Humour: 7.5 Ah, and article on cereal. I'll make my section-by-section technique go to work.
  • Introduction - Actually, this was very nice introduction. You played it out very well, and by george you got me to read more. Very good job. You have a good idea going for yourself here. Maybe, though, you could say something that will lead you into the questions, like "Because of these facts, one may inquire:" or something similar. It's not necessary, but it will make it flow a little bit better. Also, you weren't really there with the hahas, but it was still very well written and interesting. Just because it lacked laughs doesn't mean that it isn't good, so you don't need to worry.
  • Etymology - Ok, so this section sort of lost it a little bit. Don't feel bad, though, it wasn't horrible or anything. You see, you got my hopes up with that awesome intro, but this one seemed sort of unfocused. You were going from one idea to another, to another, etc. What you need to do is get each idea, and then expand in their own little paragraphs. Loking over it a couple times, I see your trying to go around this one idea, but still it seems a tid bit unfocused. Try making a paragraph on the first three sentences, and than another paragraph on the rest, to make it flow a bit easier and make it better to read.
  • History - The first paragraph of your history section was very nice. I enjoyed reading it, and the way you finished was really good. I give that paragraph a thumbs up. The next pargrpah was pretty good, but to me it seemed a little bit random. Maybe you could change it around...? It all fits in with the third paragraph and adds to the joke, but still, maybe make it something besides beef? Like I said, it was a bit random and made me go "Huh?" However, apart from that, you did an excellent job.
  • The Kellogg's Question - This section has a brillaint idea (see Concept). THe section I found good as well, it really made me laugh. As for the tradition section, you had good sarcastic humour there. It was funny. A decent length, and there isn't much for me to suggest. The next section, Promotions, was funny also. However, I think it was a little short. I think you should add a little bit, like a sentence or so to each little line used to convince people to buy it. If done right, that could make someone pee their pants, if it hasn't already (Have to go change my underwear). Also, the next secton was funny, but like the beef part, was a little bit random. Sure, sometimes random is good, but this sort of threw off the tone for the article. think you should change it to something a bit more serious, like 'Physical Performance' - It makes them goosd at golf. Or something. It doesn't have to be that, but I think changing it is the best path. The discarded theories section was weak. It was pretty repeptive, and didn't draw any laughs. You have to have funnier and more creative reasons as to why tey were discarded. Other than that, goood job.

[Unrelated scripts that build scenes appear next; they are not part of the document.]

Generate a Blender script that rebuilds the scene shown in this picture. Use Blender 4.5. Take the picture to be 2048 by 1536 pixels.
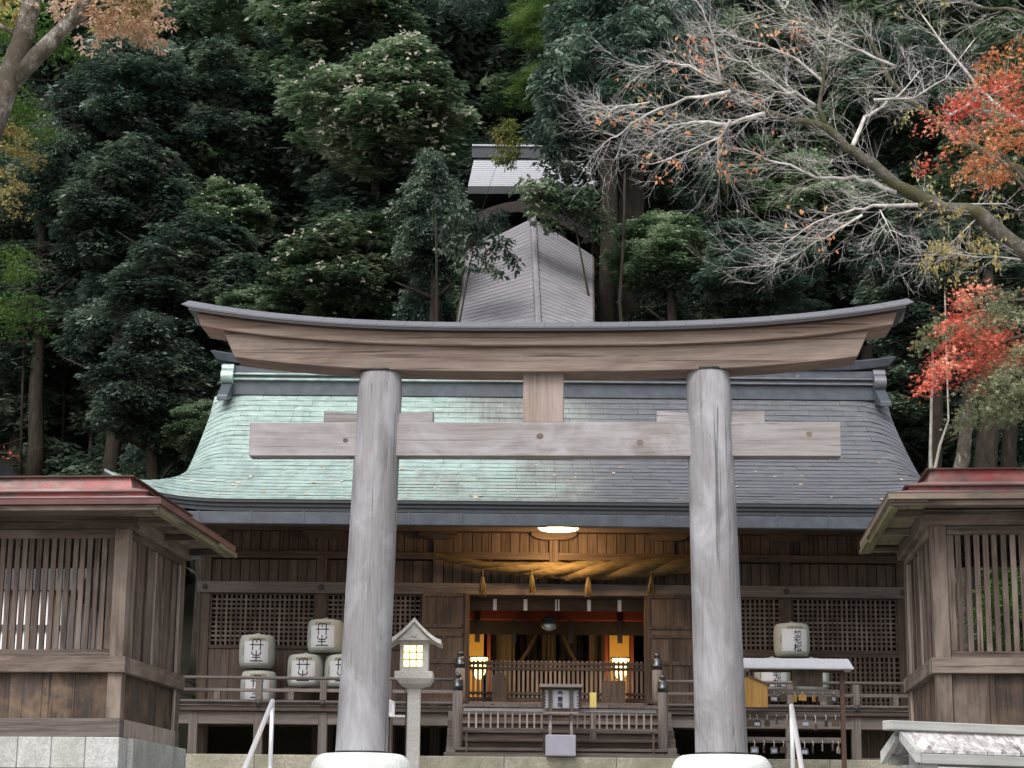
import bpy, math, random
from mathutils import Vector, Matrix, noise as mnoise
rnd = random.Random(7)
for o in list(bpy.data.objects): bpy.data.objects.remove(o)
sc = bpy.context.scene
COL = sc.collection
R = math.radians
# ------------------------------------------------------------ camera
F = 4000.0; PITCH = R(12.98); ROLL = 0.0092
CAM = Vector((0, 0, -0.70))
fwd = Vector((0, math.cos(PITCH), math.sin(PITCH))); up0 = Vector((0, -math.sin(PITCH), math.cos(PITCH))); rt0 = Vector((1, 0, 0))
rt = math.cos(ROLL) * rt0 + math.sin(ROLL) * up0
up = math.cos(ROLL) * up0 - math.sin(ROLL) * rt0
cam = bpy.data.cameras.new('camera'); cam.sensor_width = 36; cam.lens = F / 2048 * 36; cam.clip_start = .2; cam.clip_end = 900
co = bpy.data.objects.new('camera', cam); COL.objects.link(co)
m = Matrix((rt, up, -fwd)).transposed().to_4x4(); m.translation = CAM; co.matrix_world = m
sc.camera = co
# ------------------------------------------------------------ world, sun, exposure
SUN_EL, SUN_AZ = R(52), R(200)     # azimuth clockwise from +Y: the light comes from behind the camera
w = bpy.data.worlds.new('World'); sc.world = w; w.use_nodes = True
nt = w.node_tree; bg = nt.nodes['Background']
sky = nt.nodes.new('ShaderNodeTexSky'); sky.sky_type = 'NISHITA'; sky.sun_disc = False
sky.sun_elevation = SUN_EL; sky.sun_rotation = SUN_AZ; sky.air_density = 1.0; sky.dust_density = 5.0; sky.ozone_density = 1.0
hs = nt.nodes.new('ShaderNodeHueSaturation'); hs.inputs['Saturation'].default_value = .38
nt.links.new(sky.outputs[0], hs.inputs['Color']); nt.links.new(hs.outputs[0], bg.inputs[0]); bg.inputs[1].default_value = .15
sl = bpy.data.lights.new('sun', 'SUN'); sl.energy = .9; sl.angle = R(35); sl.color = (1, .97, .93)
so = bpy.data.objects.new('sun', sl); COL.objects.link(so)
sd = Vector((math.sin(SUN_AZ) * math.cos(SUN_EL), math.cos(SUN_AZ) * math.cos(SUN_EL), math.sin(SUN_EL)))
so.rotation_euler = (-sd).to_track_quat('-Z', 'Y').to_euler()
vs = sc.view_settings; vs.view_transform = 'Standard'; vs.look = 'None'; vs.exposure = .82; vs.gamma = 1; vs.use_curve_mapping = False
sc.cycles.max_bounces = 6; sc.cycles.diffuse_bounces = 4; sc.cycles.glossy_bounces = 2; sc.cycles.transmission_bounces = 3; sc.cycles.transparent_max_bounces = 4
sc.cycles.use_denoising = True

# ------------------------------------------------------------ measuring helpers
def ray(px, py): return (rt * ((px - 1024) / F) + up * ((768 - py) / F) + fwd)
def U(px, py, Y):
    d = ray(px, py); return CAM + d * ((Y - CAM.y) / d.y)
class Frame:
    def __init__(s, ox, oy, oz, rz):
        s.o = Vector((ox, oy, oz)); s.rz = rz; s.M = Matrix.Translation(s.o) @ Matrix.Rotation(rz, 4, 'Z'); s.I = s.M.inverted()
    def at(s, px, py, ly=0):      # local point on the plane local y = ly
        c = s.I @ CAM; d = s.I.to_3x3() @ ray(px, py); return c + d * ((ly - c.y) / d.y)
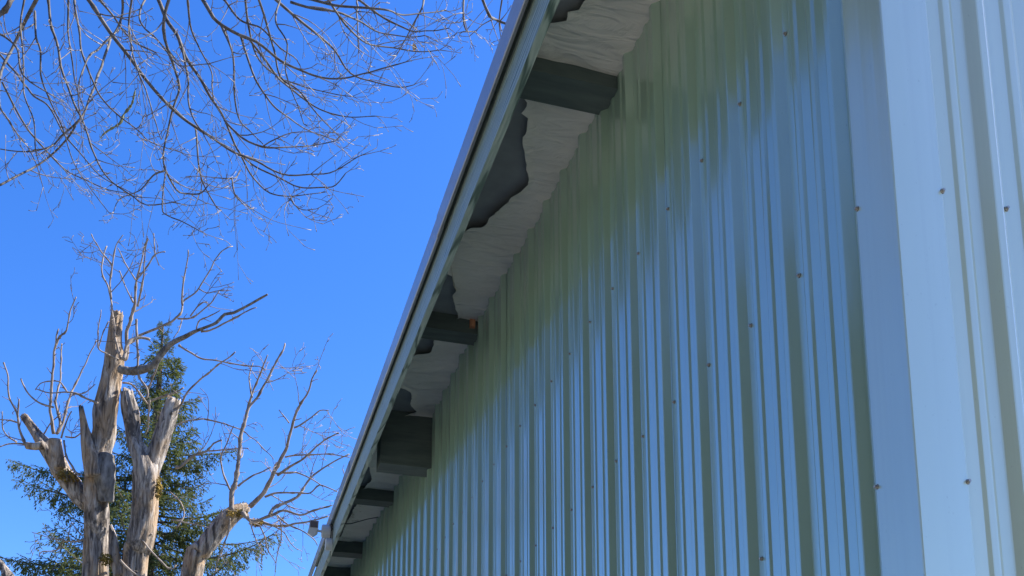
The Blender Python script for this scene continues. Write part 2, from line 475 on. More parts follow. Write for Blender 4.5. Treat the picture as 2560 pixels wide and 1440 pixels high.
# torn foil strips at the far bays and a loose thread
rs = random.Random(12)
for k in range(34):
    y = rs.uniform(7.95, 9.45); x = rs.uniform(.95, 1.03); z = RZ(y) - .004 - rs.uniform(0, .012)
    fo = MB(); l = rs.uniform(.02, .05); a = rs.uniform(-.5, .5)
    fo.add([(x, y, z), (x + .012, y + .003, z - .006), (x + l * math.cos(a), y + l * math.sin(a), z - .004), (x + l * .6, y + l * math.sin(a) - .01, z - .012)], [(0, 1, 2, 3)])
    fo.build('foil_strip', M['foil'], bld)
th = MB(); th.tube([(.915, 4.30, RZ(4.3) - .012), (.96, 4.42, RZ(4.42) - .028), (1.0, 4.56, RZ(4.56) - .02), (1.03, 4.62, RZ(4.62) - .015)], [.0022] * 4, 5)
th.build('loose_thread', M['foil'], bld)
wb = MB(); wb.box(1.178, 1.206, 4.945, 4.966, CAMZ + 2.93, CAMZ + 2.978); wb.build('wood_block', M['orange'], bld)

# ------------------------------------------------------------------ security light on the fascia
fy = 8.28
fz = ez(fy)
lt = thing('security_light', 'off white security floodlight with round base clamped to the fascia board', 'light', (FXO, fy, fz + .1))
def drum(name, x0, x1, y, z, r, m, n=20):
    b = MB(); ring = lambda x, rr: [(x, y + rr * math.cos(6.2832 * k / n), z + rr * math.sin(6.2832 * k / n)) for k in range(n)]
    st = [(x0, r * .88), (x0 + .006, r), (x1 - .003, r), (x1, r * .97)]
    for x, rr in st: b.v += ring(x, rr)
    for j in range(3): b.f += [(j * n + k, j * n + (k + 1) % n, (j + 1) * n + (k + 1) % n, (j + 1) * n + k) for k in range(n)]; b.m += [0] * n
    b.f += [tuple(range(n)), tuple(3 * n + k for k in range(n))]; b.m += [0, 0]
    return b.build(name, m, lt)
drum('base_drum', .715, .785, fy, fz + .125, .056, M['lamp'])
drum('seam_ring', .7852, .7885, fy, fz + .125, .0565, M['dark'])
drum('mounting_plate', .7887, .799, fy, fz + .125, .056, M['lamp'])
drum('gasket', .7992, FXO - .0005, fy, fz + .125, .058, M['dark'])
drum('sensor', .755, .801, fy - .02, fz + .008, .052, M['lamp'])
drum('sensor_lens', .747, .7545, fy - .02, fz + .008, .050, M['lamp'])
hk = MB(); hk.tube([(.790, fy - .058, fz + .136), (.795, fy - .060, fz + .142), (.797, fy - .060, fz + .130), (.792, fy - .0605, fz + .122), (.792, fy - .060, fz + .112)], [.003] * 5, 6)
hk.build('cable_hook', M['dark'], lt)
ar = MB(); ar.tube([(.717, fy, fz + .122), (.692, fy, fz + .122), (.680, fy, fz + .128)], [.011, .010, .012], 10); ar.build('arm', M['lamp'], lt)
hd = MB()
hx, hz = .648, fz + .122
# lamp head: flared box, lens face towards -y, hood above, tapering back below
f1 = [(hx - .040, fy - .05, hz + .004), (hx + .034, fy - .05, hz + .004), (hx + .036, fy - .05, hz + .072), (hx - .036, fy - .05, hz + .072)]
f2 = [(hx - .046, fy + .03, hz - .02), (hx + .036, fy + .03, hz - .02), (hx + .030, fy + .03, hz + .085), (hx - .030, fy + .03, hz + .085)]
bt = [(hx - .052, fy - .035, hz - .030), (hx + .018, fy - .035, hz - .030), (hx - .004, fy - .02, hz - .066)]
hd.add(f1 + f2, [(0, 1, 2, 3), (7, 6, 5, 4), (3, 2, 6, 7), (0, 3, 7, 4), (1, 5, 6, 2), (0, 4, 5, 1)])
hd.add(f1[:2] + bt + f2[:2], [(0, 1, 3, 2), (2, 3, 4), (0, 2, 5), (1, 6, 3), (2, 4, 5), (3, 6, 4), (4, 6, 5)])
head = hd.build('lamp_head', M['lamp'], lt)
gl = MB(); gl.box(hx - .033, hx + .029, fy - .0545, fy - .0505, hz + .010, hz + .066); gl.build('lens', M['lampglass'], head)
cb = MB(); cb.tube([(FXI + .01, 8.80, RZ(8.8) - .03), (1.0, 8.66, RZ(8.66) - .045), (1.12, 8.52, RZ(8.52) - .03), (WX - .03, 8.42, RZ(8.42) - .03)], [.004] * 4, 6)
cb.build('cable', M['dark'], lt)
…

  • Modern Variants - This section sort of turned into a list, which lowered your score sligtly in P&F. When I first saw it, I was thinking it wouldn't be that good. And sorry, but it was great. The only variant in the first five I found enjoyable was the Wholegrain one, and the berry one wasn't bad. The others though, weren't really funny. What you need to do is write a larger paragrpah for each one, and take it out of the italicised font. If you could get some good amount of content in for each type, it would look lest like a list and you could add more jokes than you already had. This would make the article better overall. The next section in my mind went off. It was very random, and none of them struck me as funny. I don't think there is any way for you to salvage that idea, so I think you should remove it altoghther. owever, if you utilize the first variants properly, there should be no need for it anyway. So if you follow through with this, you could be on to a real good article here.
Concept: 7.5 I don't have much to talk about here. There are two things I need to stress: 1. In the inrtoduction you had a lot of questions that needed to be answered. For the last one you said "most importantly", however, you had an entire section dedicated to something other than that last question. I suggest you change around the order of the questions so the ones regarding"How do they still make money?" and "Who buys them?" are the ones that are most important, beause in your article, they are! 2. In random spurts you had bits of randomness. This threw off the pace and tone of the article, and made the reader slightly confused. You should get rid of all of the random stuff to make the article flow better and make it funnier. Other than those two flaws, though, you did well overall.
Prose and formatting: 7 Going by eight as an average score for prose and formatting (meaning a couple mistakes), you were slightly below. Like I said above, the list at the bottom kinda ruined it for me. If you make it lest list-like by adding more content, you'll be doing fine. Also, I think you should add links, the article looks awfully dull without them. However, the rest is fine, you do a good job formatting it around. Yay for prose and formatting!
Images: 5 So, you have two images to work with here. And, if you go by my advice, you will remove the second one or it will be completely irrelevant. I see you said Sonje is going to be making you some, and that rocks becuase Sonje is the best. However, with the first image, it is ok, but there is nothing special about it. You need more, at least two and maybe three. When you do this, get some good captions to go with them and make everything seem funny all around.
Miscellaneous: 6.8 See below.
Final Score: 33.8 These are the steps you need to take:
  1. Take out the random - This is what screwed up your article. If you remove it, your article will rock, and I would vote for it on VFH. But don't get your hopes up, I think others would vote against. If you want a VFH run, go for another review.
  2. Add some pictures - You are in dire need of some.
  3. Remove the Listy-ness...? - That's not a word, but still. Nobody likes lists all that much.

This article is good. Like I said above, if you want a VFH run get another review and make your decision based on that. Good work, and I hope you use this review to help you out!